* [Data provided]:
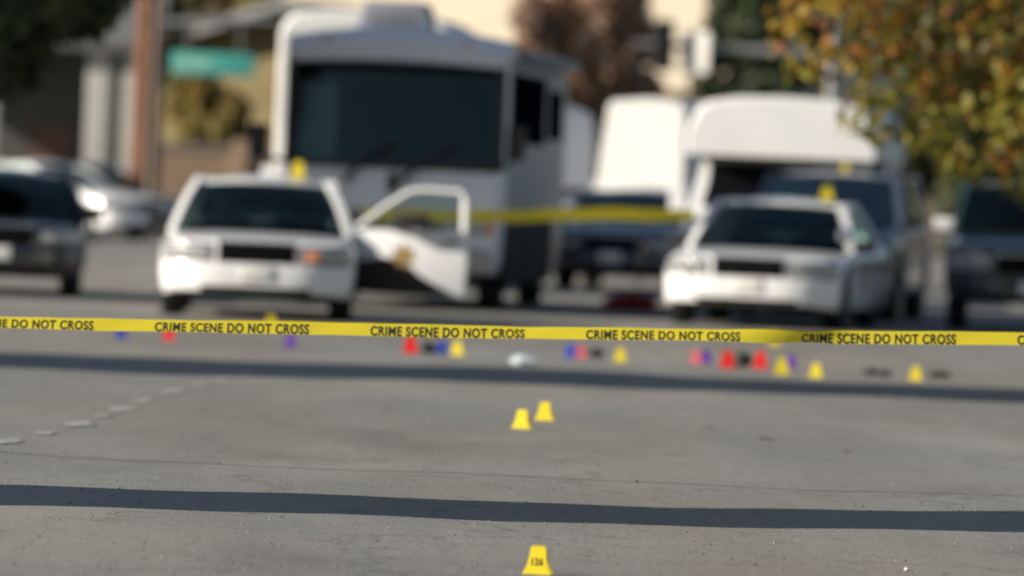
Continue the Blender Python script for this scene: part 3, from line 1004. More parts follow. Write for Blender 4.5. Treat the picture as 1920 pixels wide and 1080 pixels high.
# patrol car on the right
t = thing('police_car', 'white police sedan at right parked in front of the dark suv', 'police car', (2.56, 80.7, 0), -9.5, 'white police sedans')
PR = dict(SEDAN, clear_ind=True)
r_ = car(t, PR, WHITE)
b = MB(); b.lathe_z([(0.0, 0.0), (0.075, 0.0), (0.085, 0.05), (0.06, 0.11), (0.0, 0.13)], 16)
sp = b.build('spotlight', CHROME, t)
sp.location = (0.84, 1.62, 1.05); sp.rotation_euler = (R(90), 0, 0)
b = MB(); b.bar((0.84, 1.66, 1.05), (0.78, 1.80, 1.0), 0.03, n=8); b.build('spotlight_arm', BPLAST, t)
b = MB(); b.prism([(1.0095, 1.45, 0.66), (1.0095, 4.9, 0.70), (1.0095, 4.9, 0.76), (1.0095, 1.45, 0.74)], (0.004, 0, 0)); b.build('side_stripe', GOLD, t, smooth=0)
b = MB()
b.prism([(1.0095, 2.45 + (0.2 if k % 2 == 0 else 0.11) * math.cos(math.pi / 2 + k * math.pi / 7), 0.52 + (0.2 if k % 2 == 0 else 0.11) * math.sin(math.pi / 2 + k * math.pi / 7)) for k in range(14)], (0.005, 0, 0)); b.build('star_decal', GOLD, t, smooth=0)

# dark suv behind it
t = thing('parked_suv', 'dark navy suv right behind the right police sedan', 'suv', (3.52, 88.0, 0), -9)
car(t, dict(SUVP, wsglass=GLASSS), mat('blue_grey_paint', (0.09, 0.11, 0.16), 0.35, coat=0.6, var=0.15))
for s in (-1, 1):
    b = MB(); b.tube([(s * .66, 2.4, 1.74), (s * .66, 2.5, 1.81), (s * .66, 4.0, 1.81), (s * .66, 4.1, 1.74)], [.02] * 4, 8); b.build('roof_rail', BPLAST, t)

# black car cut by the left edge
t = thing('parked_sedan', 'black sedan cut off at the left edge under the dark tree', 'car', (-5.62, 80.6, 0), 3)
car(t, dict(SEDAN, H=1.38, W=1.9, glass=GLASSD), BLACK)
# teal minivan at the right edge
t = thing('parked_minivan', 'dark teal minivan with pale mirrors at the right edge', 'minivan', (5.93, 84.5, 0), -3)
car(t, dict(SUVP, H=1.75, W=1.96, L=4.9, mirror=WHITE), TEAL)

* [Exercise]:
Quote, exactly and only, the lines from the first line of the data above through the line containing "b.prism([(1.0095, 2.45 +". The pictures do not belong in it.

* [Task solution]:
Continue the Blender Python script for this scene: part 3, from line 1004. More parts follow. Write for Blender 4.5. Treat the picture as 1920 pixels wide and 1080 pixels high.
# patrol car on the right
t = thing('police_car', 'white police sedan at right parked in front of the dark suv', 'police car', (2.56, 80.7, 0), -9.5, 'white police sedans')
PR = dict(SEDAN, clear_ind=True)
r_ = car(t, PR, WHITE)
b = MB(); b.lathe_z([(0.0, 0.0), (0.075, 0.0), (0.085, 0.05), (0.06, 0.11), (0.0, 0.13)], 16)
sp = b.build('spotlight', CHROME, t)
sp.location = (0.84, 1.62, 1.05); sp.rotation_euler = (R(90), 0, 0)
b = MB(); b.bar((0.84, 1.66, 1.05), (0.78, 1.80, 1.0), 0.03, n=8); b.build('spotlight_arm', BPLAST, t)
b = MB(); b.prism([(1.0095, 1.45, 0.66), (1.0095, 4.9, 0.70), (1.0095, 4.9, 0.76), (1.0095, 1.45, 0.74)], (0.004, 0, 0)); b.build('side_stripe', GOLD, t, smooth=0)
b = MB()
b.prism([(1.0095, 2.45 + (0.2 if k % 2 == 0 else 0.11) * math.cos(math.pi / 2 + k * math.pi / 7), 0.52 + (0.2 if k % 2 == 0 else 0.11) * math.sin(math.pi / 2 + k * math.pi / 7)) for k in range(14)], (0.005, 0, 0)); b.build('star_decal', GOLD, t, smooth=0)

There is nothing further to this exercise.